Hydrodynamics of fluidization using kinetic theory: an emerging paradigm: 2002 Flour-Daniel lecture

Abstract

A critical review of the literature on fluidization using the kinetic theory of granular flow is presented. An equation of state for the particles relating solids pressure to the granular temperature and the solids volume fraction, similar to the van der Waals equation for gases, has been verified experimentally to be reasonably correct. Experiments have also shown that the particulate viscosity expression obtained from the kinetic theory gives the same values as that measured by classical methods. We demonstrated using a kinetic theory based particle image velocity (PIV) meter that there are two kinds of turbulence in fluidization: 1. random oscillations of individual particles, measured by the classical granular temperature and 2. turbulence caused by the motion of clusters of particles, measured by the average particle normal Reynolds stress. These two kinds of turbulence give rise to two kinds of mixing, mixing on the level of a particle and mixing on the level of cluster or bubble.
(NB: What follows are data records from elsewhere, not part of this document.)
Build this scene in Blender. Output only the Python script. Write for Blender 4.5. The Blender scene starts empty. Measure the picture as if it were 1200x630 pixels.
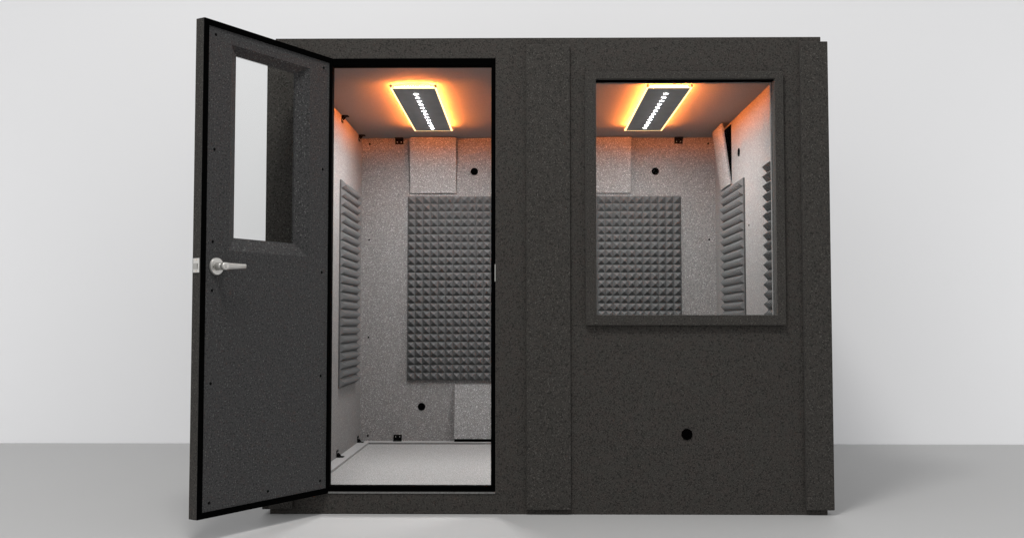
import bpy, bmesh, math
from mathutils import Vector, Matrix

scene = bpy.context.scene
col = scene.collection
PI = math.pi

# ------------------------------------------------------------------ materials
def new_mat(name):
    m = bpy.data.materials.new(name); m.use_nodes = True
    nt = m.node_tree
    return m, nt, nt.nodes['Principled BSDF'], nt.nodes, nt.links

def felt(name, base, fleck, dark, fleck_scale=210, fleck_at=(0.60, 0.72), dark_at=(0.34, 0.46), bump=0.35, tintvar=0.12, hue=None, sheen=0.15):
    """needle felt: fibre-coloured mottling, pale flecks, dark fibres, slight nap"""
    m, nt, bs, N, L = new_mat(name)
    tc = N.new('ShaderNodeTexCoord')
    def noise(scale, detail=2.0, off=0.0, rough=0.6):
        mp = N.new('ShaderNodeMapping'); mp.inputs['Location'].default_value = (off, off * .7, off * 1.3)
        L.new(tc.outputs['Object'], mp.inputs[0])
        n = N.new('ShaderNodeTexNoise'); n.inputs['Scale'].default_value = scale
        n.inputs['Detail'].default_value = detail; n.inputs['Roughness'].default_value = rough
        L.new(mp.outputs[0], n.inputs['Vector']); return n
    def ramp(n, a, b):
        r = N.new('ShaderNodeMapRange'); r.inputs[1].default_value = a; r.inputs[2].default_value = b
        r.interpolation_type = 'SMOOTHSTEP'
        L.new(n.outputs[0], r.inputs[0]); return r
    def mix(fac, a, b):
        x = N.new('ShaderNodeMix'); x.data_type = 'RGBA'
        L.new(fac.outputs[0], x.inputs[0])
        for s, v in ((6, a), (7, b)):
            if hasattr(v, 'outputs'): L.new(v.outputs[2] if v.bl_idname == 'ShaderNodeMix' else v.outputs[0], x.inputs[s])
            else: x.inputs[s].default_value = (*v, 1)
        return x
    n_f = noise(fleck_scale, 1.5, 3.1); n_d = noise(fleck_scale * .8, 2.0, 11.7); n_c = noise(26, 3.0, 5.0); n_c2 = noise(70, 2.0, 8.0)
    b2 = tuple(c * (1 - tintvar) for c in base) if hue is None else hue
    body = mix(ramp(n_c, .35, .65), base, b2)
    b3 = tuple(c * (1 + tintvar) for c in base)
    body = mix(ramp(n_c2, .45, .75), body, b3)
    body = mix(ramp(n_d, dark_at[1], dark_at[0]), body, dark)
    body = mix(ramp(n_f, *fleck_at), body, fleck)
    L.new(body.outputs[2], bs.inputs['Base Color'])
    bs.inputs['Roughness'].default_value = .95
    bs.inputs['Specular IOR Level'].default_value = .15
    bs.inputs['Sheen Weight'].default_value = sheen
    bs.inputs['Sheen Roughness'].default_value = .5
    bp = N.new('ShaderNodeBump'); bp.inputs['Strength'].default_value = bump; bp.inputs['Distance'].default_value = .002
    nb = noise(fleck_scale * 1.2, 2.5, 1.0); L.new(nb.outputs[0], bp.inputs['Height']); L.new(bp.outputs[0], bs.inputs['Normal'])
    return m

def plain(name, c, rough=.6, metal=0.0, spec=.4, vary=.08, scale=8, bump=0.0, bscale=200):
    m, nt, bs, N, L = new_mat(name)
    tc = N.new('ShaderNodeTexCoord'); n = N.new('ShaderNodeTexNoise')
    n.inputs['Scale'].default_value = scale; n.inputs['Detail'].default_value = 4
    L.new(tc.outputs['Object'], n.inputs['Vector'])
    x = N.new('ShaderNodeMix'); x.data_type = 'RGBA'
    x.inputs[6].default_value = (*[v * (1 - vary) for v in c], 1); x.inputs[7].default_value = (*[min(1, v * (1 + vary)) for v in c], 1)
    L.new(n.outputs[0], x.inputs[0]); L.new(x.outputs[2], bs.inputs['Base Color'])
    bs.inputs['Roughness'].default_value = rough; bs.inputs['Metallic'].default_value = metal
    bs.inputs['Specular IOR Level'].default_value = spec
    if bump:
        nb = N.new('ShaderNodeTexNoise'); nb.inputs['Scale'].default_value = bscale; L.new(tc.outputs['Object'], nb.inputs['Vector'])
        bp = N.new('ShaderNodeBump'); bp.inputs['Strength'].default_value = bump; bp.inputs['Distance'].default_value = .001
        L.new(nb.outputs[0], bp.inputs['Height']); L.new(bp.outputs[0], bs.inputs['Normal'])
    return m

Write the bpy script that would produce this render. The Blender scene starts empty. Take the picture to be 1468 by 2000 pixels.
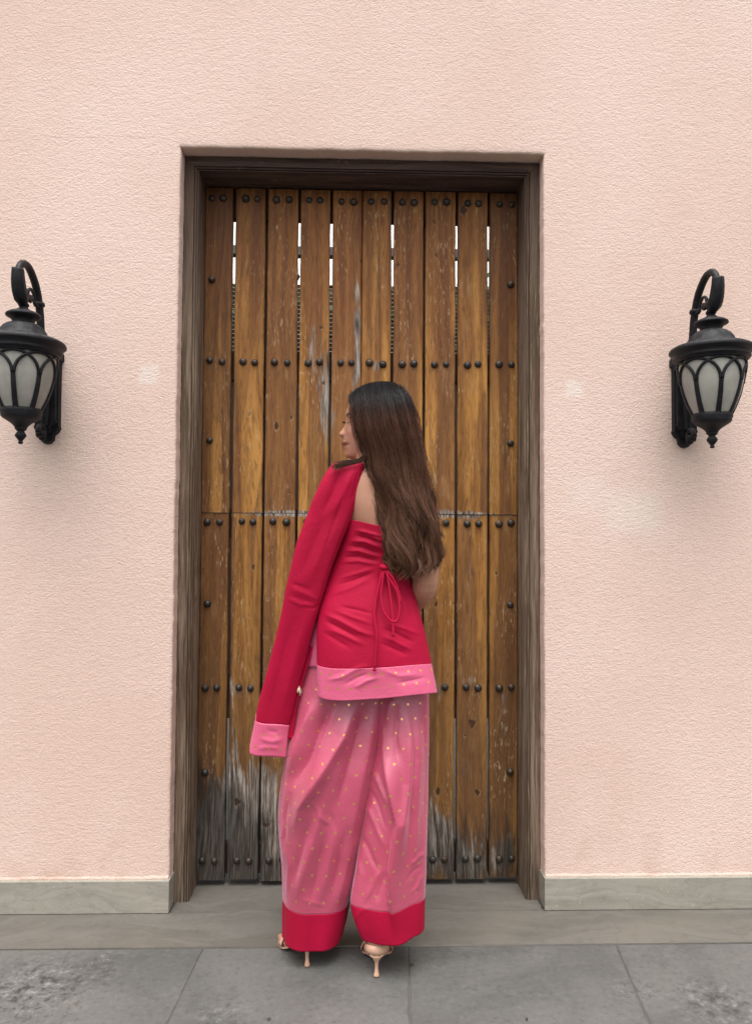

To compute the granular temperature, it must be programmed into the computational fluid dynamics (CFD) codes. The code itself computes the Reynolds stresses, similar to the calculation of single-phase turbulence by direct numerical computation. CFD simulations by several groups throughout the world have shown that the multiphase flow models correctly predict transient and time-averaged behavior of fluidized beds: bubbles, clusters and flow regimes. Two challenge problems in the last decade show the capability of the hydrodynamic models to predict, at least qualitatively, radial and axial profiles before their publication.